Quote Originally Posted by ggiese View Post
barry - I've been researching EVERYWHERE and I just cannot find anything to substantiate your statement. Would you mind quoting sources please???
Funny, I found plenty of information very easily. Oh, I know what your problem is...first you have to look somewhere other than FOX.


Nationwide, billionaires are richer and more numerous for the second year in a row, according to Forbes magazine 2005 survey. The Forbes 400 list of the richest Americans starts at $750 million and 78 percent of them were billionaires in 2004. In the past year, 69 more Americans became billionaires, which gives the country almost half the world's billionaires. In 2004, the combined net worth of the nation's wealthiest was $1 trillion, an increase of $45 billion in one year; they increased their wealth by $300 billion providing truth to the term "the rich get richer."

At the same time, the common working person's dreams of wealth become harder to achieve. Wages for most Americans didn't improve from 1979 to 1998 and the median male wage in 2000 was below the 1979 level despite productivity increases of 44.5 percent. Despite gains made in income during the 1990s, wages are now on a downward spiral. In May, The Financial Times reported that wages are falling faster than at any time in the last 14 years. Meanwhile hidden unemployment soars as U.S. economists declare a "jobless recovery."

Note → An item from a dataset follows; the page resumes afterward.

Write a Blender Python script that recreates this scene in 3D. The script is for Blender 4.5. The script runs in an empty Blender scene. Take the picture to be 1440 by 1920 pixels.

Contrary to American beliefs about equality of opportunity, a child’s economic position is heavily influenced by that of his or her parents.
• Forty-two percent of children born to parents in the bottom fifth of the income distribution remain in the bottom, while 39 percent born to parents in the top fifth remain at the top.
• Children of middle-income parents have a near-equal likelihood of ending up in any other quintile, presenting equal promise and peril for those born to middle-class parents.
• The "rags to riches" story is much more common in Hollywood than on Main Street. Only 6 percent of children born to parents with family income at the very bottom move to the very top.